Requirement: Copy out the listing that follows, exact in every word, and skip the images.

:: Data section

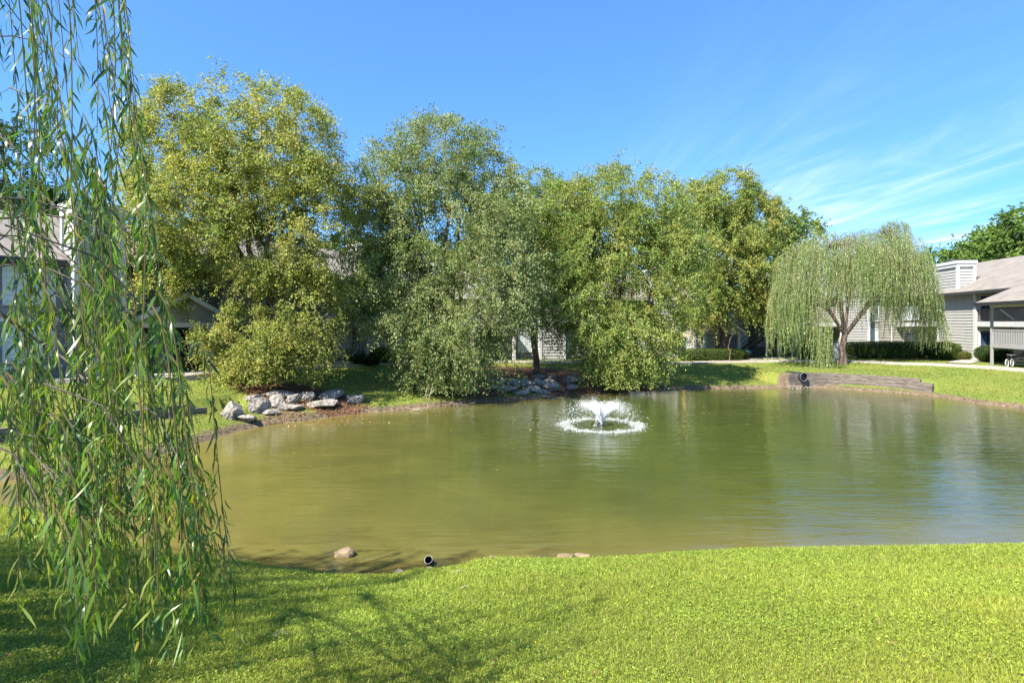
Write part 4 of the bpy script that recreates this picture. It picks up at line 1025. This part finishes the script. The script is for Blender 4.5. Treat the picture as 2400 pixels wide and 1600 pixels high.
def place_px(px, py, lo=12, hi=44):       # where a view ray meets the ground
    for d in np.arange(lo, hi, .05):
        x = on_ray(px, d); z = T(x, d)
        if CZ-(py-HY)/F*d <= max(z, 0): return x, d, max(z, 0)
    return on_ray(px, hi), hi, 0
GR1 = 'pale boulders piled on the left bank'
L1 = [(537,982,70,40,'largest pale boulder at the left end of the bank pile'),(597,970,50,36,'faceted pale boulder second from left in the bank pile'),(643,958,46,27,'pale pitted boulder third from left in the bank pile'),
 (680,948,36,23,'grey boulder in the middle of the upper row, right of the pitted one'),(718,941,42,22,'grey shaded boulder under the birch leaves in the upper row'),(772,936,68,21,'long blue grey boulder at the top right of the pile'),
 (755,955,90,18,'longest low boulder in the bottom row on the right'),(830,946,52,19,'rightmost boulder of the pile, tapering towards the pond'),(574,990,52,15,'flat pale slab below the largest boulder'),
 (628,975,56,12,'flat white slab lying on the grass in front of the pitted boulder'),(672,963,66,14,'low cracked slab in the bottom row at the middle'),(587,939,40,11,'small flat slab alone above the pile'),(652,931,74,10,'thin grey slab at the back under the birch')]
for i, (px, py, w_, h_, lab) in enumerate(L1):
    x, y, z = place_px(px, py); s = y/F
    rock('boulder', lab, x, y+.25, w_*s, w_*s*.75, h_*s*1.25, 100+i, GR1, rz=R(20), sink=.27)
GR2 = 'terrace stones under the middle birches'
L2 = [(1265,893,28,13,'upper row, left of two'),(1294,892,28,12,'upper row, right of two'),(1340,903,42,20,'largest, at the right end'),(1172,908,24,16,'leftmost, half under leaves'),(1203,909,32,18,'blocky, second from left'),
 (1234,911,30,18,'rounded, third from left'),(1261,908,28,16,'middle row, fourth from left'),(1289,904,36,13,'flat, middle row, left of the largest'),(1194,920,48,11,'long low, bottom row left'),(1246,921,40,11,'long low, bottom row middle'),
 (1291,919,48,16,'thick, bottom row right'),(1338,917,28,10,'small low, bottom right corner'),(1154,916,22,12,'small, at the left foot of the terrace'),(1222,928,30,9,'dark low, just above the water at the left'),(1275,929,34,9,'dark low, just above the water at the right')]
for i, (px, py, w_, h_, lab) in enumerate(L2):
    x, y, z = place_px(px, py, 26, 44); s = y/F
    rock('terrace_stone', 'grey blue terrace stone, '+lab, x, y+.2, w_*s*1.1, w_*s*.8, h_*s*1.3, 200+i, GR2, sink=.05)
x, y, z = place_px(1753, 922, 26, 44); rock('stone', 'small white stone at the waterline of the far lawn', x, y, .7, .5, .35, 301, None, sink=.3)
x, y = on_ray(802, 9.75), 9.75; rock('stone', 'tan pitted stone poking out of the shallows near the pipe', x, y, .36, .24, .2, 302, None, mat='rock_brown', zoff=-T(x, y)+.0, sink=.35)
x, y = on_ray(1322, 9.62), 9.62; rock('slab', 'flat brown slab awash at the near shore', x, y, .42, .3, .07, 303, 'flat brown slabs in the shallows', mat='rock_brown', zoff=-T(x, y)+.0, sink=.35)
x, y = on_ray(1365, 9.75), 9.75; rock('slab', 'second flat brown slab, right of the larger one', x, y, .3, .25, .05, 304, 'flat brown slabs in the shallows', mat='rock_brown', zoff=-T(x, y)-.008, sink=.35)
x, y = on_ray(1155, 9.7), 9.7; rock('slab', 'small brown slab barely above water right of the pipe', x, y, .16, .12, .05, 305, 'flat brown slabs in the shallows', mat='rock_brown', zoff=-T(x, y)-.008, sink=.35)
x, y = on_ray(480, 13.2), 13.2; rock('stone', 'small tan stone breaking the murky water on the left', x, y, .22, .12, .07, 306, None, mat='rock_brown', zoff=-T(x, y), sink=.4)
x, y = on_ray(935, 8.85), 8.85; rock('stone', 'grey stone in the grass edge below the pipe', x, y, .16, .14, .16, 307, None, sink=.1)
x, y = on_ray(1008, 9.0), 9.0; rock('stone', 'pale flat stone at the grass edge right below the pipe', x, y, .2, .1, .08, 308, None, sink=.1, zoff=.03)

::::

Answer to this problem:
Write part 4 of the bpy script that recreates this picture. It picks up at line 1025. This part finishes the script. The script is for Blender 4.5. Treat the picture as 2400 pixels wide and 1600 pixels high.
def place_px(px, py, lo=12, hi=44):       # where a view ray meets the ground
    for d in np.arange(lo, hi, .05):
        x = on_ray(px, d); z = T(x, d)
        if CZ-(py-HY)/F*d <= max(z, 0): return x, d, max(z, 0)
    return on_ray(px, hi), hi, 0
GR1 = 'pale boulders piled on the left bank'
L1 = [(537,982,70,40,'largest pale boulder at the left end of the bank pile'),(597,970,50,36,'faceted pale boulder second from left in the bank pile'),(643,958,46,27,'pale pitted boulder third from left in the bank pile'),
 (680,948,36,23,'grey boulder in the middle of the upper row, right of the pitted one'),(718,941,42,22,'grey shaded boulder under the birch leaves in the upper row'),(772,936,68,21,'long blue grey boulder at the top right of the pile'),
 (755,955,90,18,'longest low boulder in the bottom row on the right'),(830,946,52,19,'rightmost boulder of the pile, tapering towards the pond'),(574,990,52,15,'flat pale slab below the largest boulder'),
 (628,975,56,12,'flat white slab lying on the grass in front of the pitted boulder'),(672,963,66,14,'low cracked slab in the bottom row at the middle'),(587,939,40,11,'small flat slab alone above the pile'),(652,931,74,10,'thin grey slab at the back under the birch')]
for i, (px, py, w_, h_, lab) in enumerate(L1):
    x, y, z = place_px(px, py); s = y/F
    rock('boulder', lab, x, y+.25, w_*s, w_*s*.75, h_*s*1.25, 100+i, GR1, rz=R(20), sink=.27)
GR2 = 'terrace stones under the middle birches'
L2 = [(1265,893,28,13,'upper row, left of two'),(1294,892,28,12,'upper row, right of two'),(1340,903,42,20,'largest, at the right end'),(1172,908,24,16,'leftmost, half under leaves'),(1203,909,32,18,'blocky, second from left'),
 (1234,911,30,18,'rounded, third from left'),(1261,908,28,16,'middle row, fourth from left'),(1289,904,36,13,'flat, middle row, left of the largest'),(1194,920,48,11,'long low, bottom row left'),(1246,921,40,11,'long low, bottom row middle'),
 (1291,919,48,16,'thick, bottom row right'),(1338,917,28,10,'small low, bottom right corner'),(1154,916,22,12,'small, at the left foot of the terrace'),(1222,928,30,9,'dark low, just above the water at the left'),(1275,929,34,9,'dark low, just above the water at the right')]
for i, (px, py, w_, h_, lab) in enumerate(L2):
    x, y, z = place_px(px, py, 26, 44); s = y/F
    rock('terrace_stone', 'grey blue terrace stone, '+lab, x, y+.2, w_*s*1.1, w_*s*.8, h_*s*1.3, 200+i, GR2, sink=.05)
x, y, z = place_px(1753, 922, 26, 44); rock('stone', 'small white stone at the waterline of the far lawn', x, y, .7, .5, .35, 301, None, sink=.3)
x, y = on_ray(802, 9.75), 9.75; rock('stone', 'tan pitted stone poking out of the shallows near the pipe', x, y, .36, .24, .2, 302, None, mat='rock_brown', zoff=-T(x, y)+.0, sink=.35)
x, y = on_ray(1322, 9.62), 9.62; rock('slab', 'flat brown slab awash at the near shore', x, y, .42, .3, .07, 303, 'flat brown slabs in the shallows', mat='rock_brown', zoff=-T(x, y)+.0, sink=.35)
x, y = on_ray(1365, 9.75), 9.75; rock('slab', 'second flat brown slab, right of the larger one', x, y, .3, .25, .05, 304, 'flat brown slabs in the shallows', mat='rock_brown', zoff=-T(x, y)-.008, sink=.35)
x, y = on_ray(1155, 9.7), 9.7; rock('slab', 'small brown slab barely above water right of the pipe', x, y, .16, .12, .05, 305, 'flat brown slabs in the shallows', mat='rock_brown', zoff=-T(x, y)-.008, sink=.35)
x, y = on_ray(480, 13.2), 13.2; rock('stone', 'small tan stone breaking the murky water on the left', x, y, .22, .12, .07, 306, None, mat='rock_brown', zoff=-T(x, y), sink=.4)
x, y = on_ray(935, 8.85), 8.85; rock('stone', 'grey stone in the grass edge below the pipe', x, y, .16, .14, .16, 307, None, sink=.1)
x, y = on_ray(1008, 9.0), 9.0; rock('stone', 'pale flat stone at the grass edge right below the pipe', x, y, .2, .1, .08, 308, None, sink=.1, zoff=.03)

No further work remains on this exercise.